Looks are a double edged sword
Good points, and I agree that looks should never be relied on too heavily. Especially since many women are in auto-rejection when they come across a guy who they think is out of their league.
People fail to understand that looks are a double edged sword and can even work against you if you don't understand what is going through a woman's head when she sees you. Often good looking guys must be actively talking to women and coming off as genuinely interested. Too many women immediately assume I'm not interested in them and that I'm just waiting for a hotter woman at the bar or they assume I don't have a personality and just rely on my looks. Some women even want to one up you and have an attitude along the lines of "does he think he can get me just because he's good looking and I'm some girl who is gonna swoon for him?
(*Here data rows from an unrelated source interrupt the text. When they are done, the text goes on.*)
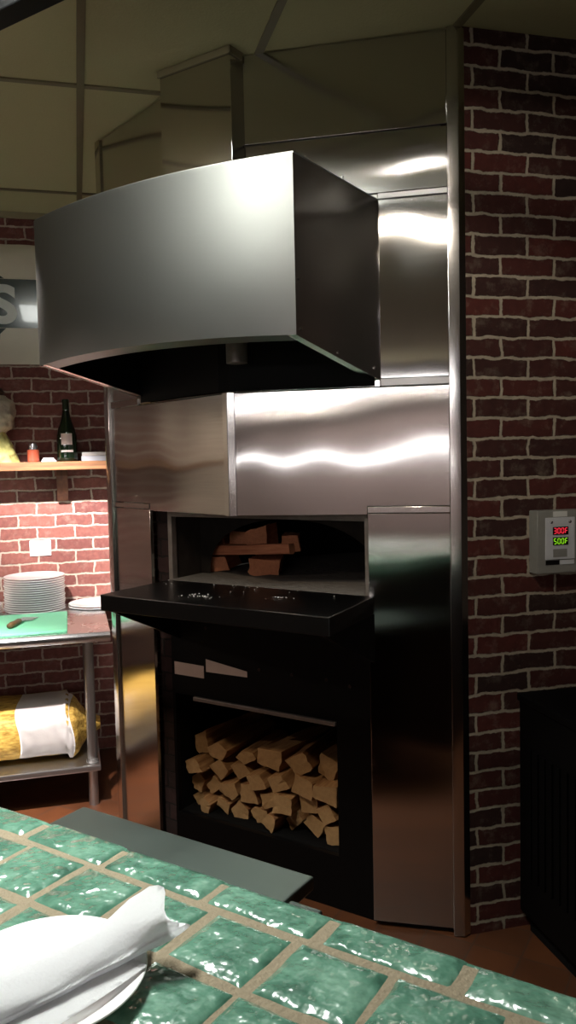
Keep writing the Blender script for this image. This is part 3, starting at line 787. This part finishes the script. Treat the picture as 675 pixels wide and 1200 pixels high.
# ------------------------------------------------------------------ prep table
TZ = .815
tb = wl_thing('prep_table', 'stainless steel prep table with an undershelf against the brick wall', 'table', -.6, .42, 0)
bm = BM()
prof = [(-.41, TZ - .045), (-.425, TZ - .03), (-.425, TZ - .014), (-.412, TZ), (.39, TZ), (.39, TZ - .045)]
prism(bm, [Vector((-1.0, y, z)) for y, z in prof], (1.9, 0, 0), bev=.003); obj('table_top', bm, M['steel_table'], tb, smooth=SH)
bm = BM(); box(bm, -.98, .84, -.36, .36, .172, .2, bev=.006); obj('under_shelf', bm, M['steel_dull'], tb, smooth=SH)
for x, y in ((.805, -.30), (.805, .32), (-.95, -.30), (-.95, .32)):
    bm = BM(); tube(bm, (x, y, .0), (x, y, .771), .0215, 20); lg = obj('leg', bm, M['steel_dull'], tb, smooth=SH)
    bm = BM(); tube(bm, (x, y, .16), (x, y, .214), .028, 20); obj('collar', bm, M['steel_dull'], lg, smooth=SH)
def plate_mesh(r):
    bm = BM()
    lathe(bm, [(0, .004), (r * .60, .004), (r * .68, .0055), (r * .97, .0105), (r, .0108), (r * 1.0, .0085), (r * .72, .0012), (r * .62, 0), (0, 0)], 56)
    return bm
pm = obj('dinner_plate', plate_mesh(.149), M['china'], smooth=4); proto = pm.data; bpy.data.objects.remove(pm)
def plate(u, d, z, label, group):
    o = bpy.data.objects.new('dinner_plate', proto); COL.objects.link(o)
    o.location = WL(u, d, z); o.rotation_euler.z = random.uniform(0, 6)
    tag(o, label, 'plate', group)
WORDS = ['lowest', 'second lowest', 'third lowest', 'fourth lowest', 'fifth lowest', 'sixth lowest', 'seventh lowest', 'eighth lowest', 'eighth from top', 'seventh from top', 'sixth from top', 'fifth from top', 'fourth from top', 'third from top', 'second from top', 'topmost']
STEP = .0112
for i in range(16):
    plate(-.04 + random.uniform(-.003, .003), .162 + random.uniform(-.002, .002), TZ + .0005 + STEP * i, 'white plate, %s in the tall stack on the steel table' % WORDS[i], 'white plates in the tall stack')
for i, w in enumerate(('lower', 'upper')):
    plate(.272, .162, TZ + .0005 + STEP * i, 'white plate, %s of the pair beside the black oven ledge' % w, 'two white plates right of the tall stack')
for i, w in enumerate(('lowest', 'second lowest', 'second highest', 'topmost')):
    plate(-.35, .162, TZ + .0005 + STEP * i, 'white plate, %s in the short stack cut by the left photo edge' % w, 'white plates at the left edge')
bm = BM(); box(bm, -.26, .235, -.235, .235, 0, .013, bev=.004)
tag(obj('cutting_board', bm, M['green_board'], loc=WL(-.118, .565, TZ + .0005), rotz=A15, smooth=SH), 'mint green cutting board lying on the steel table', 'cutting board')
sp = thing('spatula', 'small metal spatula with dark wooden handle on the green board', 'spatula', WL(-.10, .60, TZ + .014), A15 + math.radians(72))
bm = BM(); lathe(bm, [(0, -.075), (.010, -.072), (.0135, -.04), (.011, 0), (.0125, .04), (.008, .058), (0, .06)], 20)
for v in bm.verts: v.co = Vector((v.co.z - .03, v.co.x * 1.15, v.co.y + .0135))
obj('handle', bm, M['handle_wood'], sp, smooth=4)
bm = BM(); prism(bm, [Vector((.02, -.006, .008)), Vector((.07, -.008, .004)), Vector((.08, -.034, .002)), Vector((.16, -.038, .001)), Vector((.16, .038, .001)), Vector((.08, .034, .002)), Vector((.07, .008, .004)), Vector((.02, .006, .008))], (0, 0, .0022))
obj('blade', bm, M['silver'], sp)

# flour sack on the undershelf
sk = wl_thing('flour_sack', 'golden flour sack with big white label lying on the table undershelf', 'sack', -.35, .50, .201)
def sack_pt(u, a, off=0.):
    # u along the sack (-.55 .. .62), a around
    end = .52
    f = max(0., min(1, 1 - abs(u) / .56)) if u < 0 else max(0., min(1, (end + .03 - u) / .08))
    k = f ** .42 if f > 0 else 0
    if u > end - .02: k = max(k * .9, .30 + .10 * math.sin(u * 60))
    ry, rz = .215 * k, .128 * k
    wr = .7 + 2.2 * max(0, min(1, (u - .40) / .1))
    nn = 1 + .05 * wr * noise.noise(Vector((u * 7, math.cos(a) * 1.5, math.sin(a) * 1.5))) + .025 * wr * noise.noise(Vector((u * 22, math.cos(a) * 5, math.sin(a) * 5)))
    y = (ry * nn + off) * math.copysign(abs(math.cos(a)) ** .75, math.cos(a)); z = (rz * nn + off) * math.copysign(abs(math.sin(a)) ** .8, math.sin(a))
    return Vector((u, -y, max(.001 - off * .2, .128 + z + (.0 if u < .45 else -.02))))
bm = BM(); us = [-.555 + (.60 + .555) * i / 90 for i in range(91)]
g = [[sack_pt(u, 2 * PI * j / 56) for j in range(57)] for u in us]
sheet(bm, g)
for row in (0, -1):
    pass
bmesh.ops.remove_doubles(bm, verts=bm.verts, dist=1e-5); bmesh.ops.holes_fill(bm, edges=[e for e in bm.edges if e.is_boundary], sides=80)
bmesh.ops.recalc_face_normals(bm, faces=bm.faces)
obj('sack_body', bm, M['bag'], sk, smooth=4)
bm = BM(); g = []
for i in range(31):
    u = .235 + .235 * i / 30
    g.append([sack_pt(u + .012 * math.sin(j * .25), -.75 + 2.6 * j / 30, .003) for j in range(31)])
sheet(bm, g, th=.001); obj('sack_label', bm, M['bag_label'], sk, smooth=4)

# ------------------------------------------------------------------ right wall: controller and black cabinet
cb = thing('oven_controller', 'grey wall mounted temperature controller with red and green digits on brick', 'controller', WR(.3, 0, 1.272), A14)
bm = BM(); box(bm, -.083, .083, -.05, 0, -.1, .1, bev=.003); obj('enclosure', bm, M['box_grey'], cb, smooth=SH)
bm = BM(); box(bm, -.056, .048, -.0535, -.0502, -.055, .078, bev=.001); obj('face_plate', bm, M['face_grey'], cb, smooth=SH)
SEG = {'3': 'abcdg', '0': 'abcdef', '5': 'acdfg', 'F': 'aefg'}
def digits(txt, mat, zc, name):
    bm = BM(); box(bm, -.031, .024, -.0555, -.0532, zc - .0125, zc + .0125, bev=.0008)
    d = obj(name, bm, M['display_black'], cb, smooth=SH)
    bm = BM(); w, h, t = .0078, .0165, .0019
    for i, ch in enumerate(txt):
        x = -.0235 + i * .0133; y0, y1 = -.0562, -.0554
        for sgm in SEG[ch]:
            if sgm in 'adg':
                z = {'a': zc + h / 2, 'd': zc - h / 2, 'g': zc}[sgm]
                box(bm, x - w / 2 + .0007, x + w / 2 - .0007, y0, y1, z - t / 2, z + t / 2)
            else:
                X = x + (w / 2 if sgm in 'bc' else -w / 2); za, zb = (zc, zc + h / 2) if sgm in 'bf' else (zc - h / 2, zc)
                box(bm, X - t / 2, X + t / 2, y0, y1, za + .0007, zb - .0007)
    obj('digits', bm, M[mat], d)
digits('300F', 'led_red', .036, 'red_display'); digits('500F', 'led_green', .003, 'green_display')
for x in (-.036, .030):
    bm = BM(); lathe(bm, [(.0055, 0), (.005, .0025), (0, .004)], 14)
    for v in bm.verts: v.co = Vector((v.co.x + x, -.0536 - v.co.z, v.co.y + .064))
    obj('screw', bm, M['silver'], cb, smooth=4)
bm = BM(); box(bm, -.028, .022, -.0515, -.0502, .08, .097); obj('sticker', bm, M['sticker'], cb)
bm = BM(); box(bm, -.054, -.006, -.0515, -.0502, -.072, -.058); obj('name_tag', bm, M['display_black'], cb)
bm = BM(); box(bm, -.004, .047, -.0515, -.0502, -.072, -.058); obj('tag_strip', bm, M['face_grey'], cb)
bm = BM(); box(bm, -.03, .02, -.0542, -.0536, -.048, -.022); obj('key_panel', bm, M['box_grey'], cb)

kb = thing('black_cabinet', 'black floor standing cabinet against the brick wall at the right edge', 'cabinet', WR(.17, .0, 0), A14)
bm = BM(); box(bm, 0.008, 1.0, -.68, -.004, .06, .758, bev=.004); obj('cabinet_body', bm, M['cab_black'], kb, smooth=SH)
bm = BM(); box(bm, 0, 1.01, -.70, -.002, .76, .785, bev=.004); obj('cabinet_top', bm, M['cab_black'], kb, smooth=SH)
bm = BM(); box(bm, .03, .98, -.64, -.03, 0, .06); obj('plinth', bm, M['soot'], kb)
bm = BM()
for i in range(14): box(bm, .002, .008, -.60 + .04 * i, -.575 + .04 * i, .2, .62)
obj('side_louver', bm, M['cab_black'], kb)

# black rail hung below the ceiling over the counter (top left corner of the photo)
rl = thing('hanging_rail', 'black metal rail hung below the ceiling in the top left corner', 'rail', WS(-1.0, 1.31, 2.6), ANG)
bm = BM(); box(bm, -2.0, 2.4, -.03, .03, 0, .045, bev=.004); obj('rail_bar', bm, M['black_bar'], rl, smooth=SH)
for x in (-1.75, 2.2):
    bm = BM(); tube(bm, (x, 0, .044), (x, 0, ZC - 2.6 - .008), .006, 10); obj('hanger_rod', bm, M['black_bar'], rl)

# ------------------------------------------------------------------ lamps (out of the frame, some inferred, some added) and the dining room behind
def downlight(x, y, energy, target, ang, blend=.4, size=.05, col=(1, .93, .82), label=''):
    t = thing('ceiling_downlight', label, 'ceiling light', (x, y, ZC))
    bm = BM(); lathe(bm, [(.085, -.001), (.085, -.008), (.062, -.008), (.058, .02), (.058, .03)], 28); obj('trim_ring', bm, M['white_plastic'], t, smooth=SH)
    L = bpy.data.lights.new('downlight_bulb', 'SPOT'); L.energy = energy; L.spot_size = math.radians(ang); L.spot_blend = blend; L.shadow_soft_size = size; L.color = col
    o = bpy.data.objects.new('downlight_bulb', L); COL.objects.link(o); o.parent = t; o.location = (0, 0, -.06)
    d = Vector(target) - Vector((x, y, ZC - .06)); o.rotation_euler = d.to_track_quat('-Z', 'Y').to_euler()
    return t
tr = thing('ceiling_troffer', 'long recessed fluorescent ceiling light above the counter', 'ceiling light', (-.604, 1.496, ZC), A145)
bm = BM()
for a in ((-.16, .16, -.42, -.405), (-.16, .16, .405, .42), (-.16, -.145, -.405, .405), (.145, .16, -.405, .405)): box(bm, *a, -.018, -.007)
obj('frame', bm, M['white_plastic'], tr)
bm = BM(); box(bm, -.145, .145, -.405, .405, -.016, -.012)
obj('diffuser', bm, emit('fluorescent_diffuser', (.97, 1, .94, 1), 20), tr)
AL = bpy.data.lights.new('fluorescent_tubes', 'AREA'); AL.shape = 'RECTANGLE'; AL.size = .28; AL.size_y = .8; AL.energy = 24; AL.spread = math.radians(84); AL.color = (.97, 1, .94)
ao = bpy.data.objects.new('fluorescent_tubes', AL); COL.objects.link(ao); ao.parent = tr; ao.location = (0, 0, -.02)
downlight(-.95, 1.15, 98, (-.36, 2.4, 2.4), 48, 1, .2, (.96, 1, .93), 'added unseen spot that brightens the hood front')  # extra spot, added only to light the hood front
downlight(-.05, .83, 66, (.62, 2.6, 1.9), 48, 1, .06, (1, .90, .78), 'recessed ceiling downlight above the counter, nearest the guest seat')
downlight(.16, 1.59, 2.2, (.3, 2.3, 1.0), 128, .6, .015, (1, .95, .85), 'recessed ceiling downlight straight in front of the oven end trim')
downlight(-1.03, 1.26, 58, (-.2, 2.8, .75), 34, .6, .05, (1, .80, .58), 'added unseen spot that brightens the oven mouth and logs')  # extra warm spot, added to light the logs and hearth
downlight(-1.095, 2.14, 2500, (-1.22, 3.85, .72), 42, .35, .05, (1, .93, .90), 'recessed ceiling downlight aimed at the steel table')
def pendant(x, y, z, energy, label):  # added lamps out of view, brightening the rooms that the steel reflects
    t = thing('fill_pendant', label, 'added fill lamp', (x, y, z))
    bm = BM(); lathe(bm, [(.16, -.08), (.155, -.07), (.09, .05), (.03, .09), (0, .095)], 32); lathe(bm, [(.158, -.08), (.152, -.07), (.086, .045), (.03, .085), (0, .09)], 32)
    obj('lamp_shade', bm, M['soot_steel'], t, smooth=SH)
    bm = BM(); tube(bm, (0, 0, .09), (0, 0, ZC - z - .002), .004, 8); obj('cord', bm, M['black_bar'], t)
    L = bpy.data.lights.new('fill_bulb', 'POINT'); L.energy = energy; L.shadow_soft_size = .03; L.color = (1, .86, .76)
    o = bpy.data.objects.new('fill_bulb', L); COL.objects.link(o); o.parent = t; o.location = (0, 0, -.045)
pendant(-3.55, 2.7, 2.2, 46, 'added unseen pendant lamp far left, brightening the left steel facet')
pendant(-2.9, -3.9, 2.2, 110, 'left of two added pendant lamps lighting the dining room behind the guest')
pendant(-1.2, -3.9, 2.2, 110, 'right of two added pendant lamps lighting the dining room behind the guest')
# dining room behind the guest: added glow strips that reflect as bands in the steel
def add_glow_strip(name, x, z0, z1, w, strength, col):
    bm = BM(); box(bm, x - w / 2, x + w / 2, .062, .075, z0, z1); o = struct(obj(name, bm, emit(name + '_glow', col, strength), loc=(0, -5.0, 0)))
    bm = BM()
    for xx in (x - w / 2, x, x + w / 2): box(bm, xx - .03, xx + .03, .06, .09, z0 - .03, z1 + .03)
    for zz in (z0, z1): box(bm, x - w / 2, x + w / 2, .06, .09, zz - .03, zz + .03)
    obj('strip_frame', bm, M['dark_wall'], o)
add_glow_strip('glow_strip_1', -2.6, 2.33, 2.52, 4.2, 20, (1, .96, .97, 1))
add_glow_strip('glow_strip_2', -2.6, 1.44, 1.535, 4.2, 18, (1, .97, 1, 1))

w = bpy.data.worlds.new('World'); SC.world = w; w.use_nodes = True
w.node_tree.nodes['Background'].inputs[0].default_value = (.9, .85, .7, 1); w.node_tree.nodes['Background'].inputs[1].default_value = .02

# ------------------------------------------------------------------ camera
r = math.atan(.022); p = math.atan(61 / 950 * math.cos(r))
R_ = Vector((1, 0, 0)); F_ = Vector((0, math.cos(p), -math.sin(p))); U_ = Vector((0, math.sin(p), math.cos(p)))
Xc = math.cos(r) * R_ - math.sin(r) * U_; Yc = math.sin(r) * R_ + math.cos(r) * U_
cd = bpy.data.cameras.new('camera'); cam = bpy.data.objects.new('camera', cd); COL.objects.link(cam)
cam.matrix_world = Matrix(((Xc.x, Yc.x, -F_.x, 0), (Xc.y, Yc.y, -F_.y, 0), (Xc.z, Yc.z, -F_.z, 1.55), (0, 0, 0, 1)))
cd.sensor_fit = 'VERTICAL'; cd.sensor_height = 24; cd.lens = 24 * 950 / 1200; cd.clip_start = .02
SC.camera = cam
SC.view_settings.view_transform = 'Standard'; SC.view_settings.look = 'None'; SC.view_settings.gamma = 1; SC.view_settings.exposure = 0
SC.view_settings.use_curve_mapping = False
SC.cycles.use_denoising = True; SC.cycles.max_bounces = 8
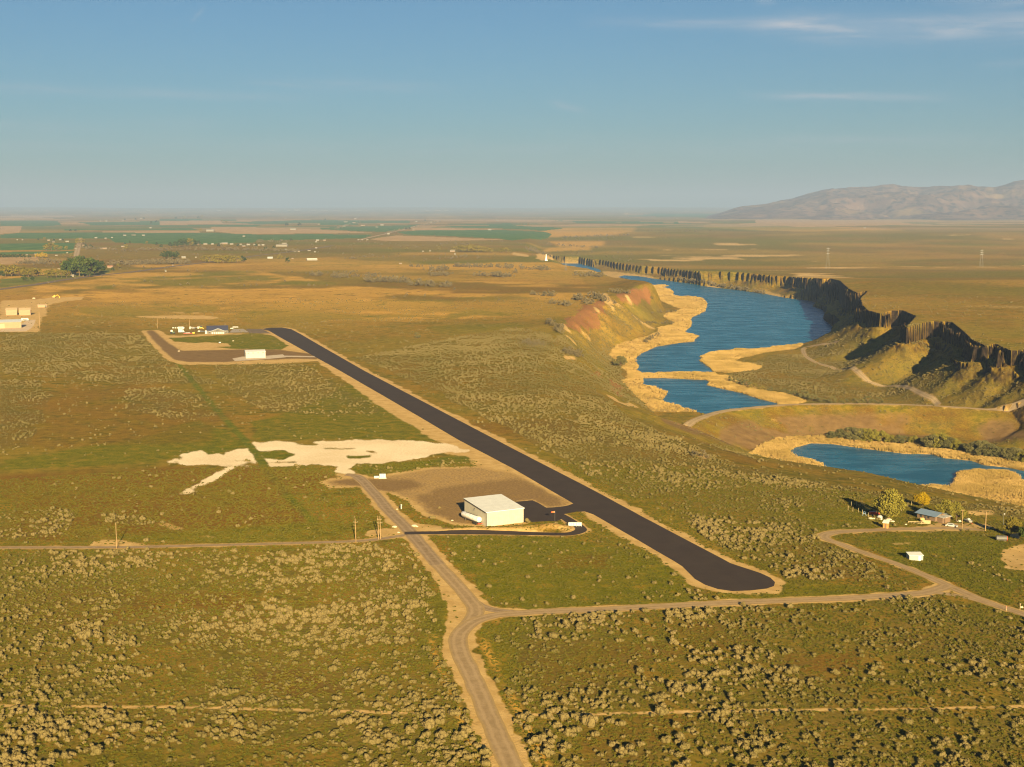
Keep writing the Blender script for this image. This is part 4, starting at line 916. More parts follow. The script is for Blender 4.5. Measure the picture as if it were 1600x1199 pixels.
# brush thickets of the far flats: nobody could count them
th = [tree_meshes(700 + i, 'bushy', 170, .085, 10, limb=3)[1] for i in range(4)]
TH_M = foliage('bare_thicket_twigs', (.115, .092, .050), (.165, .130, .070), (.07, .054, .028), True)
for m_ in th: m_.materials.append(TH_M)
P_ = []; S_ = []; TN = []
for (xa, ya, xb, yb, n_, hp, tn) in [(28,412,92,413,36,6,.3),(60,407,130,414,30,5,.4),(170,414,300,411,70,7,.5),(215,391,400,391,70,4,.6),(120,388,215,394,26,4,.5),(400,392,470,393,30,4,.6),(486,431,505,431,8,7,.1),(520,434,546,434,12,7,.1),(550,432,588,432,16,6,.1),(572,440,640,441,34,8,.15),(637,445,703,448,34,8,.15),(735,431,800,433,34,7,.6),(674,431,702,431,14,7,.3),(708,417,800,419,44,6,.7),(640,417,700,417,14,4,.5),
        (672,424,700,422,12,7,.2),(815,420,858,422,20,6,.5),(893,430,945,433,24,6,.4),(800,425,812,427,6,5,.5),(830,461,868,463,16,7,.4),(860,474,890,478,14,7,.8),(898,467,925,477,16,9,.4),(925,462,950,475,14,9,.3),(955,456,982,459,12,6,.5),(813,536,850,541,16,8,.4),(882,550,906,560,10,10,.3),(855,503,880,520,14,10,.3),(1020,490,1060,487,14,4,.3),(1010,505,1050,506,14,4,.3),(1028,525,1000,540,12,6,.3),(1060,438,1110,443,22,5,.3),(1110,446,1200,461,36,6,.2),
        (405,389,440,391,16,3,.5),(520,427,560,425,14,3,.4),(560,402,600,402,10,3,.6),(700,405,730,400,14,3,.8),(820,390,860,400,26,5,.3),(860,383,940,388,20,3,.5),(1000,362,1150,362,22,2,.7),(880,372,990,368,26,3,.6),(515,360,560,349,16,3,.7),(600,366,690,347,34,3,.7),(400,379,445,377,10,4,.6),(1080,710,1110,716,8,9,.5),(1275,470,1290,480,10,5,.2),(690,382,730,382,12,3,.9),(774,470,782,470,2,4,.4),(540,405,560,404,8,3,.3)]:
    for i in range(int(n_ * 1.3)):
        u = rng.rand(); px = xa + (xb - xa) * u + rng.normal() * 1.5; py = ya + (yb - ya) * u + rng.normal() * hp * .12
        p = ground(px, py); P_.append(p - np.array([0, 0, .1])); S_.append(hp * mpp(p) * (.55 + .6 * rng.rand())); TN.append(np.clip(tn + rng.normal() * .2, 0, 1))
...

He needs to work for it."
It's refreshing to see an article about what to do if you're already friends with a girl and want to have sex with her, since so many articles on here are about not letting that happen in the first place.
Thanks again for the reply.
Hi, I have a girl which
Hi, I have a girl which doesn't really fit these categories.
We met on facebook, she was very sexual, sending pictures, and that kind of stuff.
She is very experienced but very unsecure.
After 40 minutes of meeting her in real life I took her to bed. But the problem is she is very unsecure and has been hurt by many guys that got in her pants and left the next day. She is very needy of attention, and has lots of girlfriends, she wants a boyfriend mostly, or at least she want guys that give her investment.
So she is sexually like the cool girl, but emotionally like the needy girl. How should I handle it if I only want her as a friend with benefits?